The Court reviewed the case law. The applicable case law concludes that a court may adjust the fee downward where a plaintiff achieves only partial or limited success. Spencer v. Wal-Mart Stores, Inc., 469 F.2d 311, 318 (3d Cir. 2006). A court should not diminish counsel fees based purely on a ratio between fees and damages award. Id. (citing Washington v. Philadelphia County Court of Common Pleas, 89 F.3d 1031, 1041 (3d Cir. 1996)); see also McCutcheon v. America's Servicing Co., 560 F.3d 143, 151 (3d. Cr. 2009) (holding that a court should review the substance of the claims prevailed upon and consider the circumstances of the case, as opposed to a purely mathematical formula to reduce fees). Here, the Court closely examined Plaintiff's fee application. On May 27, 2010, the Court explained to counsel that much of the fees requested specifically referenced the claims that plaintiff did not prevail upon, and that many of the entries were too vague to be accepted. Plaintiff only prevailed on one of four claims at trial, and his motion for attorney fees is not sufficiently detailed to determine which portions of the lodestar correspond to which claims. In McDonnell v. United States of Am., 870 F. Supp. 576. 587-89 (D.N.J. 1994), the Court reduced plaintiff's fees by sixty percent based upon the submitted applications, an exhaustive review of plaintiff's relative success, as well as the trial court's lengthy experience with the case. Id. at 589. This "general reduction method" is the appropriate analysis where a plaintiff achieves only partial success. Id. at 588.
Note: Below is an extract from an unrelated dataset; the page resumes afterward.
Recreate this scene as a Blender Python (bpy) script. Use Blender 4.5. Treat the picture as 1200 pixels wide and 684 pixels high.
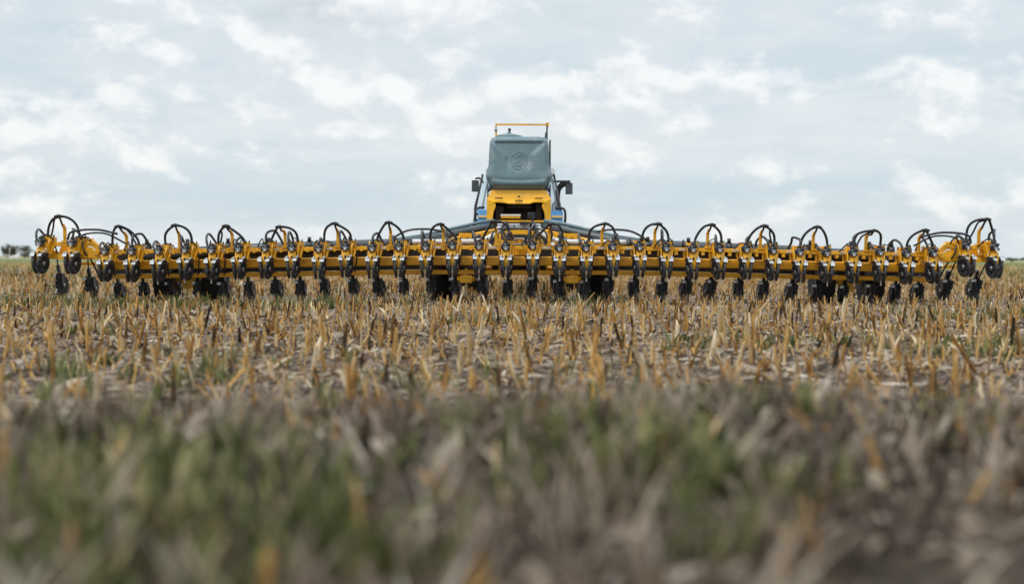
import bpy, math, random
import numpy as np
from mathutils import Vector, Matrix

for o in list(bpy.data.objects):
    bpy.data.objects.remove(o)
SC = bpy.context.scene
COL = SC.collection
R = math.radians
rng = np.random.default_rng(11)
random.seed(5)

# ------------------------------------------------------------------ camera
CAM_H = 0.87
F = 1500.0                      # focal length in pixels of a 1200 px wide frame
cam_d = bpy.data.cameras.new('camera')
cam_d.sensor_width = 36.0
cam_d.lens = 36.0 * F / 1200.0
cam_d.clip_start = 0.05
cam_d.clip_end = 20000
cam_d.dof.use_dof = True
cam_d.dof.focus_distance = 20.5
cam_d.dof.aperture_fstop = 1.08
cam = bpy.data.objects.new('camera', cam_d)
COL.objects.link(cam)
cam.matrix_world = (Matrix.Translation((0, 0, CAM_H)) @ Matrix.Rotation(R(90 - 1.53), 4, 'X')
                    @ Matrix.Rotation(R(0.2), 4, 'Z'))
SC.camera = cam

# ------------------------------------------------------------------ world, sun, exposure
SUN_EL, SUN_AZ = R(58), R(222)          # azimuth clockwise from +Y (camera looks along +Y)
w = bpy.data.worlds.new('World')
SC.world = w
w.use_nodes = True
nt = w.node_tree
nt.nodes.clear()


class N:
    """tiny node helper"""
    def __init__(self, nt):
        self.nt = nt

    def __call__(self, typ, **kw):
        n = self.nt.nodes.new(typ)
        ins = kw.pop('ins', {})
        for k, v in kw.items():
            setattr(n, k, v)
        for k, v in ins.items():
            s = n.inputs[k]
            if isinstance(v, bpy.types.NodeSocket):
                self.nt.links.new(v, s)
            else:
                s.default_value = v
        return n

    def math(self, op, a, b=0.0, c=0.0, clamp=False):
        return self('ShaderNodeMath', operation=op, use_clamp=clamp, ins={0: a, 1: b, 2: c}).outputs[0]

    def ramp(self, fac, stops, interp='LINEAR'):
        n = self('ShaderNodeValToRGB', ins={0: fac})
        n.color_ramp.interpolation = interp
        el = n.color_ramp.elements
        while len(el) < len(stops):
            el.new(0.5)
        for e, (p, c) in zip(el, stops):
            e.position = p
            e.color = (*c, 1) if not isinstance(c, (int, float)) else (c, c, c, 1)
        return n.outputs[0]

    def mix(self, fac, a, b, blend='MIX'):
        n = self('ShaderNodeMix', data_type='RGBA', blend_type=blend)
        for i, v in ((0, fac), (6, a), (7, b)):
            if isinstance(v, bpy.types.NodeSocket):
                self.nt.links.new(v, n.inputs[i])
            else:
                n.inputs[i].default_value = v if i == 0 else (*v, 1)
        return n.outputs[2]

    def noise(self, vec, scale, detail=4, rough=0.55, dist=0.0):
        ins = {'Scale': scale, 'Detail': detail, 'Roughness': rough, 'Distortion': dist}
        if vec is not None:
            ins['Vector'] = vec
        return self('ShaderNodeTexNoise', ins=ins).outputs[0]

    def smooth(self, v, a, b):
        return self('ShaderNodeMapRange', interpolation_type='SMOOTHSTEP',
                    ins={0: v, 1: a, 2: b, 3: 0.0, 4: 1.0}).outputs[0]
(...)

As such, the fee requested by Cole Schotz in the amount of $315,344.75 is unreasonable. Similarly, the request by Mr. Levine to reduce the lodestar amount and then to reduce that revised amount by 93.75 percent is similarly unreasonable. In light of same, the Court will craft a reasonable legal fee considering all circumstances.
I find:
* The count under the Law Against Discrimination was reasonably filed, and there were substantial facts supporting that claim. Cole Schotz tried a very good case on that claim. There was evidence accepted by the jury that Mr. DiNizo was retaliated against by a Scotch Plains official for publishing a letter critical of the municipality.
* The Plaintiff's issue at trial was that he proved little damages; hence, the verdict amount ($1,500.00) was most likely determined in light of same. The verdict amount was not "nominal" as defendant argues, but reflected insubstantial actual damages.
* As such, the legal fee on that count should be a reasonable amount. Since the other counts were no-caused, the overall fee should be reduced by fifty-five (55) percent due to plaintiff's lack of success. After an exhaustive review of Plaintiff's invoices and motion papers, as well as Mr. Adler's recognition that a 40-50% reduction may be appropriate, the general reduction is appropriate. On May 27, 2009, the Court explained the deficiencies in the initial application and the difficult task of determining which specific hours related to the single claim that Plaintiff prevailed upon. Despite same, Plaintiff's revised application did little to clarify the issues.
* Cole Schotz requests that $44,221.75 not be reduced because this amount deals with post-trial motions including the legal fee (application). Since the legal fee application has been determined to be unreasonable in two instances, there is no legitimate reason why it should not be subject to a general reduction. Hence, the amount of $44,221.75 is to be reduced.
* Plaintiff submits two affidavits as to the reasonableness of the hourly rates charged. Although the rates appear to be very high, there is no other evidence submitted. As such, I reluctantly accept the hourly rate charged.
* Due to the limited success of Plaintiff, the fee is reduced by 55% (per Spencer and McDonnell cited above) or $315,344.75 × .45 = $141,905.13.
* The costs of $19,465.50 are allowed.
* Defendant argues that legal fees should be denied since Mr. Dinizo did not enter into a legal services agreement with Cole Schotz. The Defendants should address that concern to the New Jersey judiciary.
ORDER
IT IS on this 19th day of July, 2010;
ORDERED that Defendant Scotch Plains shall pay the amount of $141,905.13 plus $19,465.50 equaling $161,370.63.